Bummer. She's not ready. She wanted to warn you about the divorce papers. That's considerate and you did well to communicate what you want. Not much left to say. Back to distancing and getting served is usually a good time to pull back mightily. Hopefully it's an amicable filing, but that's rare. If her attorney is worth anything they will be asking for full; or, at least, primary custody and making you at most an every other weekend wednesday night dad. This is offensive but it's just an attorney tactic as the starting point in negotiations. But you don't have to act like you know that. BE offended and maybe back off communications with her (requesting that all communications be by text or an divorce/custody app because talking is hurtful) unless and until she drops the divorce (which I think she might be able to do by filing a motion of some kind saying the parties are trying to work things out so the divorce will be put on hold until X date though I'd rather she dismiss the case and file it again later if she wants to). Basically, your offer still stand about this fun summer but not with a divorce petition/fight over your head and the constant threat of being made an every other weekend dad.

She's probably going to want to comfort you about the filing on monday. That's your shot to reiterate to her to either withdraw it or stop it and give you two the summer to have fun and see if things can be worked out or you are putting a stop to these hurtful communications where she wants you to make her feel better about destroying your family. Her telling you she's having second thoughts, telling you she misses you, having sex with you in April, constantly calling and keeping tabs on you needs to stop....you need privacy (a key word to use) as you deal with the loss of your family.

Might be a good time to mention the one good thing about the divorce case is you'll get the opportunity to depose OM. [this might be a good indication of whether she is still wrapped up emotionally in OM...the more this comment effects/bothers/upsets her the more OM is still in her head and in the picture. You see, if OM dumped her to save his marriage, as I suspect, she won't care about OM anymore and feel OM used her. So if won't bother her at all if you threaten depose him..she may even have questions for him herself. But if the affair continues underground, messing with her affair partner should send off huge alarms and upset to protect her turf).

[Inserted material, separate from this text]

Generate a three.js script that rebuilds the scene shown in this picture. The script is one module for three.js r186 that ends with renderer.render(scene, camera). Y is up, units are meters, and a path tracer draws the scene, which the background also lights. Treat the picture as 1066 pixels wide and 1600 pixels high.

Then you'll have 21 or so days to respond but responding quickly with your own double barrel starting off negotiations point of you getting full custody, her getting every other weekend/wednesday or better yet, supervised visitation at an approved visitation center due to her mental instability might be a good little wake up call that you don't intend to simply roll over on this divorce thing and hand her primary custody. Turn the tables on her. I know even considering being a primary parent is hard but children of divorce do better with their single fathers than with their single mothers. Your wife's behavior (the affair multiplied by the inexplicable inability to apologize, make amends and do what is right) is a pretty good demonstration that she is a fairly incapable parent. You may THINK 50-50 is the best based on your perception of your wife previously but if she follows through with this...she is not that person anymore and you might be surprised at what you can get when you build a case and try. Fathers are winning primary and full custody more and more. She works nights...so the kids should be sleeping at your home every night she works and nights are what counts in custody battles. Best case, by being aggressive you might force her to find a day job away from OM simply so she doesn't lose nights in the custody battle. Away from OM may help her snap herself out of wayward land before it's too late.

The beautiful thing about filing aggressively. You TOLD her this morning you still care, miss your best friend and want to reconcile. She'll know a path out of this custody and divorce battle and if she STILL refuses to take it, you pretty much have your answer about her integrity, or lack thereof.

The path to intimacy is THROUGH conflict. She's not going to snap out of this wayward state if you simply 'nicely' divorce her avoiding as much conflict as possible along the way. Divorce is ADVERSARIAL. Time to put your legal game face on.


The internet is 90% complaining and entitlement and I hate it because I deserve better!